もう一つ、特徴的な点としてCPU占有率が高い点が上げられます。実は上の2台とPCが異なるので正規化すると4.2%くらいになりますが、それでも高いと言えます。これは、チップセットのRAID機能がRAIDの処理自体はソフトウェアで行っている為だと思われます。RAID処理専用の演算チップを搭載したウン万円の高価なカードの場合は影響はほとんどないハズです。この6.3%を高いと見るか、6.3%くらい問題ないと見るかは用途次第と言えるかと思います。
- 全体的に速度が向上し2世代新しいHDDを凌ぐ性能を見せる。
- ただし、シークタイムは改善しない。
- RAIDの方式によってはCPU占有率は若干高めになる。
コンパクトフラッシュ(Transcend TS4GCF133)

2007年に購入した転送速度133倍(CDの133倍速=約20MB)のコンパクトフラッシュカードをIDE HDDとして利用してみました。元々はHDDとして使う代物ではないのですが、原理的にはSSDに近い特性を得られるハズなので興味深いところです。
転送速度 MIN | 転送速度 MAX | 転送速度 AVERAGE | シークタイム | バーストレート | CPU使用率 |
---|---|---|---|---|---|
3.3 (MB/s) | 24.2 (MB/s) | 23.2 (MB/s) | 2.0 (ms) | 23.5 (MB/s) | 3.2% |
転送速度はもはや比較対象とは言えないでしょう。平均速度が上記のHDDに比べて約3割程度の速度です。逆に言えばCFカードを4枚使ってストライピングを行えばHDD並の速度が得られるかもしれません。フラッシュメモリはHDDと比べて突然の故障は少ないなので、ストライピングの欠点である故障のリスク増大はCFカードであればそれほど問題にはならないと思います。
平均速度が最大速度に近い値をとっているので、最小速度は一時的に落ち込んだものと考えて良いと思います。(私はフラッシュメモリの速度が時間によってばらつきがあること自体が意外でしたが。。。)
注目するべき所は、シークタイムです。HDDと異なり円盤に記録しているわけではないのでダントツの速さです(シークなんてしてませんから。。。)。7200回転の約7倍、10000回転に比べても約4倍の速度です。
CPU占有率は、これも異なるPCなので正規化すると1%未満になるので無視してよいと思います。

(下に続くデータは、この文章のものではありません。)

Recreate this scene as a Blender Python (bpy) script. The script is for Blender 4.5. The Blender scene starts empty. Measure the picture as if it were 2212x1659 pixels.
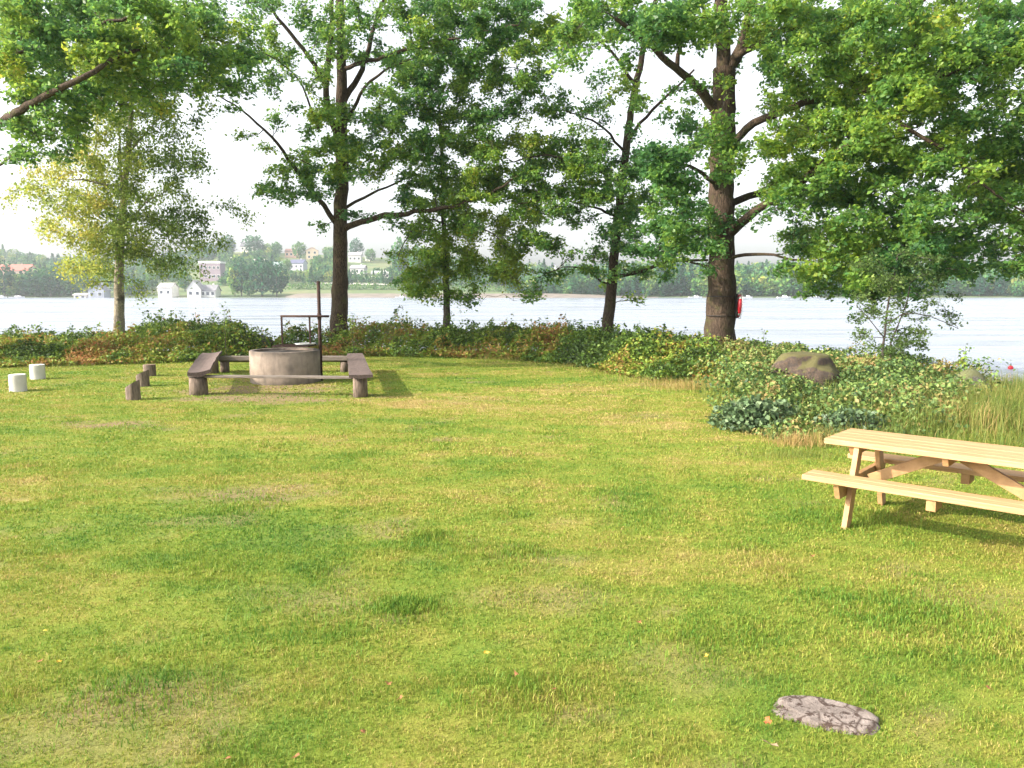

バーストレートは、平均転送速度とほとんど変わりません。これはCFカードにキャッシュがない為で、SSDにHDDと同じようにキャッシュが搭載されると話は変わってくるかも知れません。
- 速度は3割程度なので単体では使えない(SSDでは内部でストライピングに近いことを行うと見られる)。
- シークタイムが桁違いの速度。
- バーストレートはSSDでは改善する可能性あり。
まとめ
今まで、理論で色々書いてきたことがベンチマーク結果で裏付けられたと思います。むしろ、思っていた以上に理論通りの結果が出ていることに驚かされたのが本音です。とは言え、数値速度と体感速度はまた変わってきます。値を比較するよりも特性の差を知って、自分のマシンの方向性と照らし合わせて賢くパーツ選びをしたいものですね。